Enfin une autre chose qui a été compliquée pour moi a été de confronter la réalité du Pérou avec celle de la France. La situation était beaucoup plus compliquée au Pérou mais les gens s’en plaignait beaucoup moins. Le système de santé a vite été débordé. Les gens, qui vivent essentiellement de leur commerce dans les rues se sont retrouvés sans salaire du jour au lendemain, pour de nombreux mois, et il n’y a pas d’aide comme en France. Aujourd’hui la situation reste compliquée et le deuxième confinement, en février, a beaucoup moins été respecté car les gens ont besoin de travailler.

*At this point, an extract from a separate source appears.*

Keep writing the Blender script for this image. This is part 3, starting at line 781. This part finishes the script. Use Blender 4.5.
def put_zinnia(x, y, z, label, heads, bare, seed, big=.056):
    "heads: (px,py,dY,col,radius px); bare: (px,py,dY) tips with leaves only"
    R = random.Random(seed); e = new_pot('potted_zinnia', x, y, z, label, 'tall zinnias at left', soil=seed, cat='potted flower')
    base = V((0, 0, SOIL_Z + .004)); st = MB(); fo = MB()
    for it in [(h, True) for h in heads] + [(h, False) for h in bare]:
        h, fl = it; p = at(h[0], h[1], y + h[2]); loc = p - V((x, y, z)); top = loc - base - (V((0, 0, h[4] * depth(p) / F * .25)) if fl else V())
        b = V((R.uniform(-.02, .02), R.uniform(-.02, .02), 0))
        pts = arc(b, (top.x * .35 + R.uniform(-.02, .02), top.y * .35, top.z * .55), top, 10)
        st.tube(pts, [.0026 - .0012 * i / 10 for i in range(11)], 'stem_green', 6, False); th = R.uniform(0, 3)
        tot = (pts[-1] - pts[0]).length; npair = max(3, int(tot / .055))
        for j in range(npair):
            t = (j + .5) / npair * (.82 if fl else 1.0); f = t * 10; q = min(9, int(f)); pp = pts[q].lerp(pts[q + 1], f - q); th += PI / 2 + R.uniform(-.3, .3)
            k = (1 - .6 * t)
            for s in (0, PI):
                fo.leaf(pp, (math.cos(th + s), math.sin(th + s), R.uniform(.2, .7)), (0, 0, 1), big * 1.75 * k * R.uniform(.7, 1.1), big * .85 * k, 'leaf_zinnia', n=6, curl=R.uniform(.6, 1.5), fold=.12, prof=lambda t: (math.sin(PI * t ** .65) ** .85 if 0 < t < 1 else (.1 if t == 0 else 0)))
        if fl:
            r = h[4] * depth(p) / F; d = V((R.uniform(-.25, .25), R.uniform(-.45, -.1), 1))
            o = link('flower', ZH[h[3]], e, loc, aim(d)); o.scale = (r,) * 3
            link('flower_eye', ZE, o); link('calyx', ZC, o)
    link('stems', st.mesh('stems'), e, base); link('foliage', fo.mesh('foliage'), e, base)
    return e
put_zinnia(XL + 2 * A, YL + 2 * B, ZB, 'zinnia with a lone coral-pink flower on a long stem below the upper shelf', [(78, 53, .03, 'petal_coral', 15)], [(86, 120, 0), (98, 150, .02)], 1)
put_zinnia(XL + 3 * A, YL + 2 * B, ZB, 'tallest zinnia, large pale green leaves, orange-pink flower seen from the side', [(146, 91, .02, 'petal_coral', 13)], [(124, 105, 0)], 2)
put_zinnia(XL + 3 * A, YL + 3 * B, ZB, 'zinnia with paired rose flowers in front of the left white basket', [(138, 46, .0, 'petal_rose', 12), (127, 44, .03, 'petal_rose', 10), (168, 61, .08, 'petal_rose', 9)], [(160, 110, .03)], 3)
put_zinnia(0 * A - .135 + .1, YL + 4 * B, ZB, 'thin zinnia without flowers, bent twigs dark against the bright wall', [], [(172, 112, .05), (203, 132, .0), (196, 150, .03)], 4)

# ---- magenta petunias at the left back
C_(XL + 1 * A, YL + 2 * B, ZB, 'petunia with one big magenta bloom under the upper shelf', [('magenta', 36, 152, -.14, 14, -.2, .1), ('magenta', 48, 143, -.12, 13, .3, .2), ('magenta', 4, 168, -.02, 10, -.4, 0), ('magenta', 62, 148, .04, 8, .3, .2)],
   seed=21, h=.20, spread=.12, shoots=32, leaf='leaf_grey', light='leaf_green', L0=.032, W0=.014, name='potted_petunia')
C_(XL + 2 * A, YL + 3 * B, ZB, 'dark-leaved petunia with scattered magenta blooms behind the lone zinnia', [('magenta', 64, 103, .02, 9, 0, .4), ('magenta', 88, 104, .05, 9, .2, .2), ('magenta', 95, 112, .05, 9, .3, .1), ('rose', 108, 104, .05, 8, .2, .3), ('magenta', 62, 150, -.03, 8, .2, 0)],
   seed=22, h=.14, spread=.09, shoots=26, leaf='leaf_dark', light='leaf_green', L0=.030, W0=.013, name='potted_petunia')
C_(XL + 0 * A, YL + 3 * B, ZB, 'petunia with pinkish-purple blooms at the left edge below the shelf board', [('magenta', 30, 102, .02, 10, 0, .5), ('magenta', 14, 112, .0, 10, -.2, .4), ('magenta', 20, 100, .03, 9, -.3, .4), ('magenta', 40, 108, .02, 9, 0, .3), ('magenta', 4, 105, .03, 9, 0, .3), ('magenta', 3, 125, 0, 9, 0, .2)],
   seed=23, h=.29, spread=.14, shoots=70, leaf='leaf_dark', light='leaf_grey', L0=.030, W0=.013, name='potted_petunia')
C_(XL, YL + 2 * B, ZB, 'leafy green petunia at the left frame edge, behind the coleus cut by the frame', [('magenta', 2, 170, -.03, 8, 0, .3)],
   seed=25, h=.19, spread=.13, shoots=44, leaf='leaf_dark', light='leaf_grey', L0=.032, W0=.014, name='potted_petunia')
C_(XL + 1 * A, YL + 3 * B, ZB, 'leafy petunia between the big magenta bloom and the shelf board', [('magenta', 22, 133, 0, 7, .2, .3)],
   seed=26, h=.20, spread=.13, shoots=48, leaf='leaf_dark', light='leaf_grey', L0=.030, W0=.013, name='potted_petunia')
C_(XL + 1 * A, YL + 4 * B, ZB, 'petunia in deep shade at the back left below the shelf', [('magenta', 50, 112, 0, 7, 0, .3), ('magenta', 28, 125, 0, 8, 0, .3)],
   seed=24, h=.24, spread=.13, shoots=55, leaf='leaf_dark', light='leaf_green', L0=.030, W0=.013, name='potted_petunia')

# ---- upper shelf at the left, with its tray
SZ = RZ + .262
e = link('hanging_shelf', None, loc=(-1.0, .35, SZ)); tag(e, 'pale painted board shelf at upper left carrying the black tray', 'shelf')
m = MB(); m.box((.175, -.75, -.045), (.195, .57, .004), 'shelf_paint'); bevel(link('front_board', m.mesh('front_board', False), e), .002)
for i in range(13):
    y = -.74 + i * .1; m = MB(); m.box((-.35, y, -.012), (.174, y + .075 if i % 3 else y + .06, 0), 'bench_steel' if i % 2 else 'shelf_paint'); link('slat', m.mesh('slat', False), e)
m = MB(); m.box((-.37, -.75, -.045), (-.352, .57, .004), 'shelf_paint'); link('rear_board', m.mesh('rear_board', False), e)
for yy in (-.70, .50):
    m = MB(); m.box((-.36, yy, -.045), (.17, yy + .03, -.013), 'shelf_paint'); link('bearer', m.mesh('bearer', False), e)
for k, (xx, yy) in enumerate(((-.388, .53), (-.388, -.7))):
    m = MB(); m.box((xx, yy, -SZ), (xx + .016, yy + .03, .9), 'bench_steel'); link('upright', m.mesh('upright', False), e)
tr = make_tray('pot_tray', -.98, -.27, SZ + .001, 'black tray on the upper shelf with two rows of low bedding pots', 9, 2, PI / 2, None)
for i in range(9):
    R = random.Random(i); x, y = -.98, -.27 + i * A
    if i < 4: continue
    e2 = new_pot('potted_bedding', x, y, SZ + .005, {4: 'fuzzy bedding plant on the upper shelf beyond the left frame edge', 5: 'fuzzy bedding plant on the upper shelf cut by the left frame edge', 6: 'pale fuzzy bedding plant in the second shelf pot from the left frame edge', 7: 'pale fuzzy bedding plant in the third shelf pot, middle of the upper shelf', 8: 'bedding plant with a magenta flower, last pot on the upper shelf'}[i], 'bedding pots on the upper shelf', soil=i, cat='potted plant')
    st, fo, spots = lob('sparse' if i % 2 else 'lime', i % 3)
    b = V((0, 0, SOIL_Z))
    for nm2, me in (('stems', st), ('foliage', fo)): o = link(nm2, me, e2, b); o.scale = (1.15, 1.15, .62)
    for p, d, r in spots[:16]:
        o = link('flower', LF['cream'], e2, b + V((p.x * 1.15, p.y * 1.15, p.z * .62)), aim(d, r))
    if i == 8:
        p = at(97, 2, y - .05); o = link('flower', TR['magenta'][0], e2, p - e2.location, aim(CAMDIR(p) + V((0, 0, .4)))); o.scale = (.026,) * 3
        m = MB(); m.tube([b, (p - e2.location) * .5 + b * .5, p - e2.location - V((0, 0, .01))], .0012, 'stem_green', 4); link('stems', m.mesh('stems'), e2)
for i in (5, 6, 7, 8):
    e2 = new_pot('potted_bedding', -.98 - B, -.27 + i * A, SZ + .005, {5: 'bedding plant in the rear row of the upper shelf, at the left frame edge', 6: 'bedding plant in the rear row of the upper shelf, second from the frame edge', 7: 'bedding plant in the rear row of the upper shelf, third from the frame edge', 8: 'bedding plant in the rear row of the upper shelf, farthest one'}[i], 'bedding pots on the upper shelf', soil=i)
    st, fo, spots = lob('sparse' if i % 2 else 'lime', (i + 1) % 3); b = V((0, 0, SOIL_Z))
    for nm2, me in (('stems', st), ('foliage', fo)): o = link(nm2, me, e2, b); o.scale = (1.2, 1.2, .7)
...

Quels apprentissages en as-tu tiré ?

Que c’est grâce à la volonté de tous que nous avons surmonté ces étapes. Aussi, grâce à la communication que nous avons instaurée durant les réunions. Il ne fallait pas négliger ses émotions car nous étions tous sous tension et un rien pouvait faire déborder le vase. Nous parlions donc aussi de nos émotions en réunions, des éventuelles tensions, comme des points positifs et améliorations.
Aujourd’hui l’entreprise remonte la pente, elle s’est réadaptée en accueillant des clients en camping et en proposant des activités de plein air.

Quels conseils donnerais-tu aux étudiants qui souhaitent partir ?

De partir ! Aucune expérience ne se ressemble mais toutes sont enrichissantes. Il ne faut pas trop hésiter, à défaut de le regretter plus tard.

Et si c’était à refaire ?

Si c’était à refaire je repartirais bien sûr. Pourtant, oui j’ai été déçue de n’avoir jamais connue ma fac, mais comment aurais-je pu savoir ? Et puis, j’ai vécu dans un petit village des Andes pendant 8 mois et demi ; expérience que je ne vivrais certainement pas deux fois. J’ai rencontré plein de personnes formidables qui resteront de super amis. et j’ai pleins de bons souvenirs de cette année si singulière.